GR 113638; (November, 1999) (Digest)
G.R. No. 113638 November 16, 1999
A. D. GOTHONG MANUFACTURING CORPORATION EMPLOYEES UNION-ALU, petitioner, vs. HON. NIEVES CONFESOR, SECRETARY, DEPARTMENT OF LABOR AND EMPLOYMENT and A.D. GOTHONG MANUFACTURING CORPORATION, respondents.
FACTS
Petitioner Union filed a petition for certification election to represent the regular rank-and-file employees of respondent Company, excluding office staff. The Company opposed the exclusion of office personnel. During inclusion-exclusion proceedings, the parties agreed that the votes of Romulo Plaza and Paul Michael Yap would be challenged on the ground they were supervisory employees. The election resulted in 20 votes for union representation and 19 against, with 2 challenged votes from Plaza and Yap. The Union insisted both were supervisors, submitting affidavits and company memoranda as evidence. One affidavit alleged Yap could effectively recommend suspensions, while memoranda listed Plaza and Yap as attendees at meetings for department heads/supervisors and referenced Plaza as an acting officer-in-charge.

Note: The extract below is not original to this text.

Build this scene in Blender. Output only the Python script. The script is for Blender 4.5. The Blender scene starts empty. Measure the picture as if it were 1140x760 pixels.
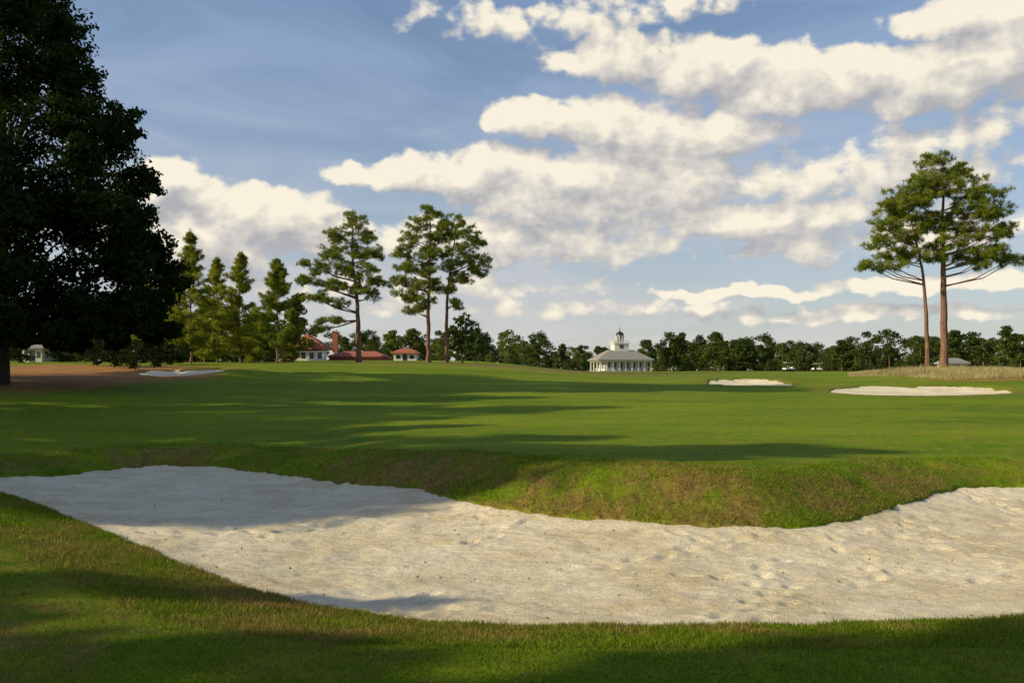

The Mediator-Arbiter declared Plaza and Yap to be rank-and-file employees. The Secretary of Labor affirmed this decision. The Company countered the Union’s evidence, arguing that a signatory to one document was not the corporate secretary and that a planned Davao branch where Plaza was supposedly assigned never materialized. The Union’s motion for reconsideration was denied, prompting this petition for review.
ISSUE
Whether the Secretary of Labor committed grave abuse of discretion in affirming the finding that Romulo Plaza and Paul Michael Yap are rank-and-file employees, not supervisory or managerial employees.
RULING
The Supreme Court denied the petition, finding no grave abuse of discretion. The Court emphasized that the determination of an employee’s classification as managerial, supervisory, or rank-and-file is a factual issue. Under Article 212(m) of the Labor Code, a supervisory employee must possess the authority to effectively recommend managerial actions, such as hiring or discipline, and this authority must involve the use of independent judgment, not be merely routinary. The Court cited precedent stating that recommendatory powers subject to evaluation and final action by higher executives do not constitute the exercise of independent judgment required by law.
The Court deferred to the factual findings of the Med-Arbiter and the Secretary of Labor, which are accorded respect and finality when supported by substantial evidence. The evidence presented by the Union, including contested affidavits and documents, was deemed insufficient to conclusively establish that Plaza and Yap wielded independent judgment in recommending managerial actions. The Company’s evidence, such as certifications that a branch assignment did not materialize, supported the classification as rank-and-file. As the Supreme Court is not a trier of facts, it found no capricious exercise of judgment warranting reversal. The petition was denied for lack of merit.